McBride: I can honestly say that almost everyone that I know of who comes from my generation. One thing that's new are jazz institutions. Places like Jazz in Lincoln Center, SF Jazz, Jazz St. Louis, where you have this, a board and a group of people that get together and they buy a building, and they institutionalize jazz. Now, I know a lot of people will have a big problem with just that phrase alone. But it's a place where working jazz artists are guaranteed a place to work. Now I know there's been some tension in who decides who gets to work there. But the truth of the matter is, those things didn't exist 40 or 50 years ago, and most of the people that run these institutions, at least from the artistic standpoint, tend to be musicians. Joshua Redman did some amazing work at SF Jazz, then he passed that on to Miguel Xenon, who has been the leader of the SF Jazz Collective. Probably no one more celebrated than Wynton Marsalis in terms of what he's done with Jazz Lincoln Center. People like Victor Goines to now run Jazz St. Louis. There are a lot of musicians in positions where they can make some difference in terms of the education, the structure and for lack of a better word, the institutionalization of this music. So there's a long list of people who I can name, but those are just a few that I can think of.

Bava: What have been the things that have helped your artistic development and contributed to the arc of your career?

McBride: Staying curious and always practicing. Now there's different ways of doing that. As a bass player, I realize I have the opportunity to receive calls just as I have to make calls. I can call up any group of musicians to say, "Hey, let's put something together and let's jam." But also as a bass player, I'm probably going to get a lot of those calls.

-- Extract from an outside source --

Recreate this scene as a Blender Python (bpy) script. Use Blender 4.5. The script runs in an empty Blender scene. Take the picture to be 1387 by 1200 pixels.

So it has always been my MO to really stay curious and to play with as many people as I possibly can, because I have this pragmatic way of thinking. As a musician, you write your own music, you got your own band, of course you sound good playing your own music in your own band, but how well do you sound in someone else's band playing their music on their terms? That to me is what defines a really good musician. If you can kill it on somebody else's turf under their rules, and they look at you and they go, "Oh, damn, they got this," then everybody's going to work with you all the time.